PS. Parents, psychics and anyone at all with an opinion, if you want to offer any life-saving advice on how to make the boy sleep, please use the comments box, we need you!

Wednesday, 23 September 2009

Fun in the sun

Some might call my son a show-off. I say if you've got it, flaunt it.

Like so much, holidays with the little one take some getting used to; different, but brilliant. Gone are the marathon drinking sessions and forging of deep, meaningful, one-night friendships on the miraculous premise of meeting someone else from London. Gone are the lie-ins and five-hour reading/napping/tanning sessions on the beach.

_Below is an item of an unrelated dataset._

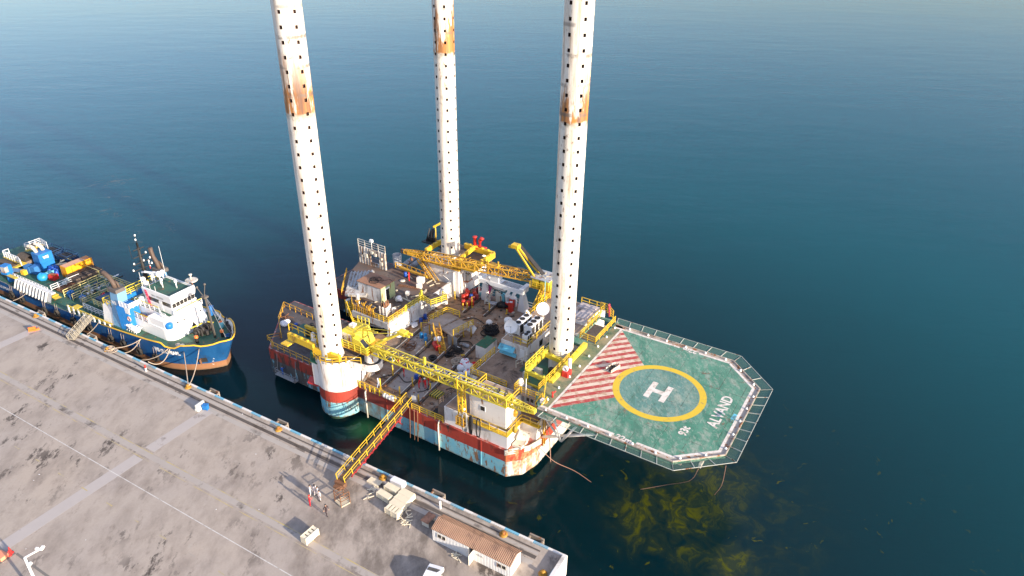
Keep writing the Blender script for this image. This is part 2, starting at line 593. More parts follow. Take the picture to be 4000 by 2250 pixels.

In come early starts, wide-eyed wonder, meticulous planning and religious application of baby suncream.

Luca was a joy, smiling, squealing, into everything, and taking the odd siesta.

The evenings were mixed. One was spent eating dinner on the floor of our en-suite bathroom, trying to keep the room quiet and dark enough for him to sleep in. It didn't work. So the next night we put him in his pram and painted the town red with him in tow. And by painting the town red, I mean gulped down pasta and downed wine before traipsing gratefully back to the hotel. He slept right through.

So, to summarise, babies will not sleep in a peaceful darkened room, but they will sleep in a noisy sea-front restaurant with the buzz of Vespa motors drilling into their tiny dreams. You've got to admire nature's fine-tuned sense of irony.

Sunday, 30 August 2009

Life's a lido

Tucked into a quiet corner of Tooting Common is a beautiful, sprawling mass of life and Britishness; dads reading sports pages, mums reading fashion pages, babies sleeeping, kids screaming, teenagers checking each other out, grown-ups checking out teenagers they probably shouldn't be, dropped ice creams melting into cartons of chips, cans of Stella snuck past lackadaisical security guards. It's all there.

A family flies past, leaping one by one off the side of the pool, each striking a diffferent pose in mid-air before crashing into the water; slim kids diving, fat kids bellyflopping, Luca taking in the scene with cool indifference.
On the way there I explained to Mum why the country was so gripped by a fear of England not winning the Ashes, despite being in a position where it is almost impossible to lose. I know precious little about cricket, but I don't want to miss anything, so I kept checking the score on my phone. Mum was unmoved.

We found a spot next to another young family. They looked cool. We remembered when we might have conceivably looked cool, then we noticed a pram behind them, from which they eventually pulled a screaming one-year-old. Excellent.

In between increasingly frantic attempts to calm the angry baby, he was explaining to his wife that Australia needed to score more runs than any team ever has in a second innings.

"So how can England lose?" she asks tiredly.

"It's England. They always find a way to lose."

A few hours later another dad, flanked by rampaging toddler and weirdly thoughtful eight-year-old, is staring dreamily at his phone and explaining to his family that England really have won the Ashes. They don't care.

On the way home I go to the shop to get the Guardian and milk. There's two people ahead of me in the queue, and they are both buying the Guardian and milk.

When I was younger, I fancied I was bit different from the rest, a bit special, that life should and could have more glory in store for me than most. Years later, with my new family in a sun-soaked lido, I realise that we're essentially all the same.